# [Exercise aim]
Pictures stay out of the copy; restate everything else in the material exactly.

# [Supplied material]

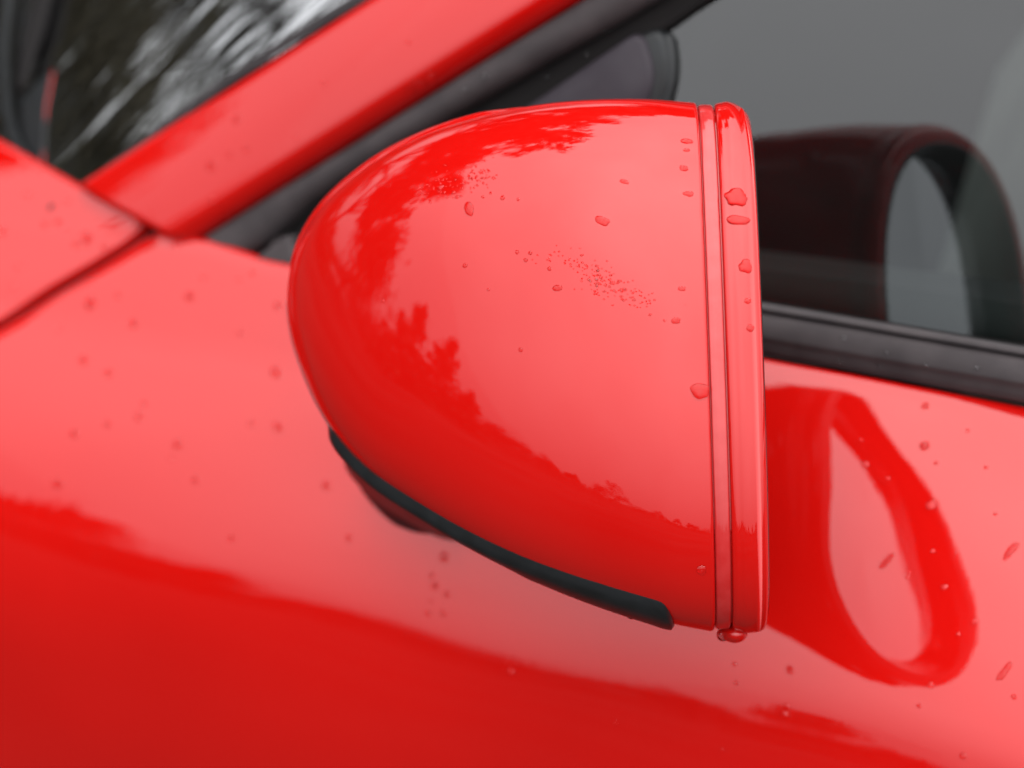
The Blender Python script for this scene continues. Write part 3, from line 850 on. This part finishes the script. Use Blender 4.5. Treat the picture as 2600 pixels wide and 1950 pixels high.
drop(2550, 1705, 9, 32, 0, 'lower of two long running raindrops at the right edge of the door', 'running raindrops')
drop(222, 606, 19, 12, .3, 'broad merged raindrop on the front wing by the shut line', 'raindrops on the front wing')
for x, y, r_ in K([(225, 532, 8), (165, 528, 8), (125, 480, 8), (98, 485, 7), (6, 500, 9), (40, 577, 5), (145, 435, 5), (60, 420, 5), (30, 620, 5)]):
    drop(x, y, r_, None, 0, 'small raindrop on the front wing at the left', 'raindrops on the front wing')
for x, y, r_ in K([(455, 358, 11), (495, 335, 6), (532, 322, 7), (510, 258, 8), (463, 432, 7), (882, 92, 5), (640, 300, 4), (700, 180, 4)]):
    drop(x, y, r_, None, 0, 'raindrop on the red windscreen pillar', 'raindrops on the windscreen pillar')
for x, y, r_ in K([(490, 465, 10), (930, 168, 9), (905, 186, 11), (885, 190, 7)]):
    drop(x, y, r_, r_ * 1.7, 0, 'raindrop gathered on the lower edge of the windscreen pillar', 'raindrops on the pillar edge')
for x, y, r_ in K([(1005, 195, 5), (1047, 163, 7), (1265, 118, 6), (1235, 103, 6), (1180, 165, 5), (1310, 72, 5), (960, 235, 5)]):
    drop(x, y, r_, None, 0, 'small raindrop on the black seal under the pillar', 'raindrops on the pillar seal', wet=False)
for x, y, r_ in [(2030, 880, 7), (2070, 890, 6), (2140, 860, 6), (2130, 920, 8), (2250, 895, 7), (2350, 930, 6), (2480, 935, 5), (2230, 930, 6)]:
    drop(x, y, r_, None, 0, 'small raindrop on the dark seal below the side window', 'raindrops on the window seal', wet=False)
def spray(name, label, pts):
    vs, fs = [], []
    for px, py, r_ in pts:
        hit = BV.ray_cast(CAM, ray(px, py))
        if hit[0] is None: continue
        p, n = hit[0], hit[1]
        if n.dot(ray(px, py)) > 0: n = -n
        d = (p - CAM).dot(fwd); _k[0] += 1
        a, b = dome(p, n, r_ * 1.1 * d / F, r_ * .75 * d / F, rnd.uniform(-.5, .3), .22, 12, 4, .15, _k[0])
        k = len(vs); vs += a; fs += [tuple(k + i for i in f_) for f_ in b]
    o = mesh(name, vs, fs, WATER, None); orient(o, None, True); tag(o, label, 'spray', None, 'stuff'); return o
pts = []
for _ in range(150):
    t = rnd.gauss(.5, .24); x = 1435 + 200 * t; y = 662 + 112 * t
    pts.append((x + rnd.gauss(0, 14), y + rnd.gauss(0, 22), rnd.choice((1.6, 2, 2.2, 2.6, 3, 3.6, 4.4))))
for _ in range(22): pts.append((rnd.uniform(1350, 1470), rnd.gauss(660, 9), rnd.choice((2, 2.5, 3))))
for _ in range(14): pts.append((rnd.uniform(1620, 1680), rnd.gauss(765, 22), rnd.choice((2, 2.5, 3))))
spray('fine_spray', 'patch of fine spray in the middle of the bright mirror shell', pts)
pts = []
for _ in range(170):
    t = rnd.uniform(0, 1); x = 1065 + 185 * t; y = 492 - 55 * t
    pts.append((x + rnd.gauss(0, 12), y + rnd.gauss(0, 19), rnd.choice((1.6, 2, 2.4, 2.8, 3.2, 4))))
spray('fine_spray', 'patch of fine spray on the upper left of the mirror, by the reflected tree', pts)
# look-alike drops are told apart by their order from the left
_ord = ['first', 'second', 'third', 'fourth', 'fifth', 'sixth', 'seventh', 'eighth', 'ninth', 'tenth', 'eleventh', 'twelfth',
        'thirteenth', 'fourteenth', 'fifteenth', 'sixteenth', 'seventeenth', 'eighteenth', 'nineteenth', 'twentieth', 'twenty first', 'twenty second']
_by = {}
for o in C.objects:
    if o.name.startswith('water_drop'): _by.setdefault(o['label'], []).append(o)
for lb, os_ in _by.items():
    if len(os_) > 1:
        os_.sort(key=lambda o: (o.location - CAM).dot(rgt) / (o.location - CAM).dot(fwd))
        for i, o in enumerate(os_):
            o['label'] = (lb + ', ' + ('rightmost' if i == len(os_) - 1 else 'leftmost' if i == 0 else _ord[i] + ' from left'))
# hanging drops
def hang(px, py, r_, d, label):
    c = P(px, py, d); vs, fs = [], []
    for i in range(10):
        ph = -pi / 2 + pi * i / 9
        for k in range(20):
            f_ = 2 * pi * k / 20; vs.append(V((cos(f_) * cos(ph) * r_, sin(f_) * cos(ph) * r_, sin(ph) * r_ * 1.15)))
    o = mesh('hanging_drop', vs, grid_faces(10, 20, True) + [tuple(range(20)), tuple(range(180, 200))], WATER); o.location = c; fix_normals(o)
    tag(o, label, 'raindrop')
hang(1836, 1611, .0030, 1.0, 'fat water drop hanging under the lower end of the mirror trim ring')
hang(1604, 1556, .0028, 1.0, 'small water drop hanging under the black mirror trim')

# loose leafless thicket ahead and to the near side of the car
hv = TM()
for i in range(620):
    az = rnd.uniform(-181, -106); d = rnd.uniform(27, 40); c = polar(az, d)
    h_ = (1.6 + 3.0 * max(0, min(1, (-108 - az) / 45))) * (.6 + .4 * mnoise.noise(V((az * .16, 3.3, 0))) + rnd.uniform(-.2, .35)) * d / 33
    top = c + V((rnd.gauss(0, .3), rnd.gauss(0, .3), max(.5, h_))); hv.limb(c, top, .03, .012, 3)
    for j in range(9):
        t = rnd.uniform(.25, 1); p = c.lerp(top, t); q = p + V((rnd.gauss(0, .5), rnd.gauss(0, .5), abs(rnd.gauss(.35, .25)))); hv.limb(p, q, .014, .006, 3)
        if j % 3 == 0: hv.leaf(q, rnd.uniform(.06, .14))
h = mesh('thicket', hv.v, hv.f, BARK, None, False); h['kind'] = 'stuff'; h['label'] = 'loose leafless thicket ahead of the car along the near side'; h['category'] = 'thicket'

# [Completed task]
The Blender Python script for this scene continues. Write part 3, from line 850 on. This part finishes the script. Use Blender 4.5. Treat the picture as 2600 pixels wide and 1950 pixels high.
drop(2550, 1705, 9, 32, 0, 'lower of two long running raindrops at the right edge of the door', 'running raindrops')
drop(222, 606, 19, 12, .3, 'broad merged raindrop on the front wing by the shut line', 'raindrops on the front wing')
for x, y, r_ in K([(225, 532, 8), (165, 528, 8), (125, 480, 8), (98, 485, 7), (6, 500, 9), (40, 577, 5), (145, 435, 5), (60, 420, 5), (30, 620, 5)]):
    drop(x, y, r_, None, 0, 'small raindrop on the front wing at the left', 'raindrops on the front wing')
for x, y, r_ in K([(455, 358, 11), (495, 335, 6), (532, 322, 7), (510, 258, 8), (463, 432, 7), (882, 92, 5), (640, 300, 4), (700, 180, 4)]):
    drop(x, y, r_, None, 0, 'raindrop on the red windscreen pillar', 'raindrops on the windscreen pillar')
for x, y, r_ in K([(490, 465, 10), (930, 168, 9), (905, 186, 11), (885, 190, 7)]):
    drop(x, y, r_, r_ * 1.7, 0, 'raindrop gathered on the lower edge of the windscreen pillar', 'raindrops on the pillar edge')
for x, y, r_ in K([(1005, 195, 5), (1047, 163, 7), (1265, 118, 6), (1235, 103, 6), (1180, 165, 5), (1310, 72, 5), (960, 235, 5)]):
    drop(x, y, r_, None, 0, 'small raindrop on the black seal under the pillar', 'raindrops on the pillar seal', wet=False)
for x, y, r_ in [(2030, 880, 7), (2070, 890, 6), (2140, 860, 6), (2130, 920, 8), (2250, 895, 7), (2350, 930, 6), (2480, 935, 5), (2230, 930, 6)]:
    drop(x, y, r_, None, 0, 'small raindrop on the dark seal below the side window', 'raindrops on the window seal', wet=False)
def spray(name, label, pts):
    vs, fs = [], []
    for px, py, r_ in pts:
        hit = BV.ray_cast(CAM, ray(px, py))
        if hit[0] is None: continue
        p, n = hit[0], hit[1]
        if n.dot(ray(px, py)) > 0: n = -n
        d = (p - CAM).dot(fwd); _k[0] += 1
        a, b = dome(p, n, r_ * 1.1 * d / F, r_ * .75 * d / F, rnd.uniform(-.5, .3), .22, 12, 4, .15, _k[0])
        k = len(vs); vs += a; fs += [tuple(k + i for i in f_) for f_ in b]
    o = mesh(name, vs, fs, WATER, None); orient(o, None, True); tag(o, label, 'spray', None, 'stuff'); return o
pts = []
for _ in range(150):
    t = rnd.gauss(.5, .24); x = 1435 + 200 * t; y = 662 + 112 * t
    pts.append((x + rnd.gauss(0, 14), y + rnd.gauss(0, 22), rnd.choice((1.6, 2, 2.2, 2.6, 3, 3.6, 4.4))))
for _ in range(22): pts.append((rnd.uniform(1350, 1470), rnd.gauss(660, 9), rnd.choice((2, 2.5, 3))))
for _ in range(14): pts.append((rnd.uniform(1620, 1680), rnd.gauss(765, 22), rnd.choice((2, 2.5, 3))))
spray('fine_spray', 'patch of fine spray in the middle of the bright mirror shell', pts)
pts = []
for _ in range(170):
    t = rnd.uniform(0, 1); x = 1065 + 185 * t; y = 492 - 55 * t
    pts.append((x + rnd.gauss(0, 12), y + rnd.gauss(0, 19), rnd.choice((1.6, 2, 2.4, 2.8, 3.2, 4))))
spray('fine_spray', 'patch of fine spray on the upper left of the mirror, by the reflected tree', pts)
# look-alike drops are told apart by their order from the left
_ord = ['first', 'second', 'third', 'fourth', 'fifth', 'sixth', 'seventh', 'eighth', 'ninth', 'tenth', 'eleventh', 'twelfth',
        'thirteenth', 'fourteenth', 'fifteenth', 'sixteenth', 'seventeenth', 'eighteenth', 'nineteenth', 'twentieth', 'twenty first', 'twenty second']
_by = {}
for o in C.objects:
    if o.name.startswith('water_drop'): _by.setdefault(o['label'], []).append(o)
for lb, os_ in _by.items():
    if len(os_) > 1:
        os_.sort(key=lambda o: (o.location - CAM).dot(rgt) / (o.location - CAM).dot(fwd))
        for i, o in enumerate(os_):
            o['label'] = (lb + ', ' + ('rightmost' if i == len(os_) - 1 else 'leftmost' if i == 0 else _ord[i] + ' from left'))
# hanging drops
def hang(px, py, r_, d, label):
    c = P(px, py, d); vs, fs = [], []
    for i in range(10):
        ph = -pi / 2 + pi * i / 9
        for k in range(20):
            f_ = 2 * pi * k / 20; vs.append(V((cos(f_) * cos(ph) * r_, sin(f_) * cos(ph) * r_, sin(ph) * r_ * 1.15)))
    o = mesh('hanging_drop', vs, grid_faces(10, 20, True) + [tuple(range(20)), tuple(range(180, 200))], WATER); o.location = c; fix_normals(o)
    tag(o, label, 'raindrop')
hang(1836, 1611, .0030, 1.0, 'fat water drop hanging under the lower end of the mirror trim ring')
hang(1604, 1556, .0028, 1.0, 'small water drop hanging under the black mirror trim')

# loose leafless thicket ahead and to the near side of the car
hv = TM()
for i in range(620):
    az = rnd.uniform(-181, -106); d = rnd.uniform(27, 40); c = polar(az, d)
    h_ = (1.6 + 3.0 * max(0, min(1, (-108 - az) / 45))) * (.6 + .4 * mnoise.noise(V((az * .16, 3.3, 0))) + rnd.uniform(-.2, .35)) * d / 33
    top = c + V((rnd.gauss(0, .3), rnd.gauss(0, .3), max(.5, h_))); hv.limb(c, top, .03, .012, 3)
    for j in range(9):
        t = rnd.uniform(.25, 1); p = c.lerp(top, t); q = p + V((rnd.gauss(0, .5), rnd.gauss(0, .5), abs(rnd.gauss(.35, .25)))); hv.limb(p, q, .014, .006, 3)
        if j % 3 == 0: hv.leaf(q, rnd.uniform(.06, .14))
h = mesh('thicket', hv.v, hv.f, BARK, None, False); h['kind'] = 'stuff'; h['label'] = 'loose leafless thicket ahead of the car along the near side'; h['category'] = 'thicket'